Elías Jaua expressou o profundo mal estar causado pelos TBIs que, na verdade, “não servem para atrair investimento estrangeiro, mas para submeter nações soberanas”. Por isso, sublinhou, desde 2012 a República Bolivariana vem denunciando o Centro Internacional de Ajuste de Diferenças Relativas a Investimentos (Ciadi), por favorecer permanentemente às transnacionais.
Ofensa
“Tivemos graves problemas com as transnacionais porque quando estas descumprem os compromissos assumidos, e os estados têm que terminar os contratos, nos submetem a uma arbitragem. Isso é uma ofensa e por isso estamos aqui reunidos, para colocar a casa em ordem”, enfatizou o chanceler equatoriano, Ricardo Patiño. O diplomata esclareceu que o investimento estrangeiro é bem-vindo, sempre que “respeite as leis, que venha para complementar o investimento nacional, que tenha disposição de transferir tecnologia, que consuma produtos nacionais e gere desenvolvimento”.
Enfrentamento
Destacando a importância de políticas comuns para o enfrentamento coletivo ao problema, Patiño explicou a postura adotada pelo país: “Na última década foi quando nasceram a Alba, Celac, Unasul, o Banco do Sul, o Sucre e muitas conversações entre nossos estados, que decidiram caminhar com nossos próprios pés para avançar a nossa independência política.
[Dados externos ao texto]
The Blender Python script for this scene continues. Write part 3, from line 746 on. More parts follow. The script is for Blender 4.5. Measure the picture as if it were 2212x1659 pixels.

Um dos âmbitos é este: a relação com as transnacionais”.
Frente a tamanhos atropelos, os participantes decidiram constituir um Comitê Executivo para “planejar e executar ações de apoio mútuo nos âmbitos político e jurídico”, coordenar “a defesa conjunta das ações jurídicas através de equipes legais internacionais de especialistas e advogados profissionais”, e “planificar estratégias de comunicação, como oposição às campanhas globais empreendidas pelas empresas transnacionais”. Também será criado um “Observatório Internacional” para apoiar aos estados demandados e difundir publicamente a situação de litígios, identificando procedimentos que permitam “auditar, avaliar e monitorar a ação dos tribunais internacionais de arbitragem em matéria de investimentos”.
Prejuízo à Soberania
Vários dos representantes governamentais expuseram suas experiências sobre os valores que precisaram desembolsar às transnacionais devido às demandas interpostas em instâncias internacionais e que, finalmente, prejudicaram a soberania – e a economia - dos seus países.
Um dos mecanismos propostos, no qual atualmente já estão trabalhando os países da Unasul, é a criação de um Centro de Controvérsias regional, com o objetivo de garantir equidade na defesa dos interesses das partes, algo que é anulado pelo TBI.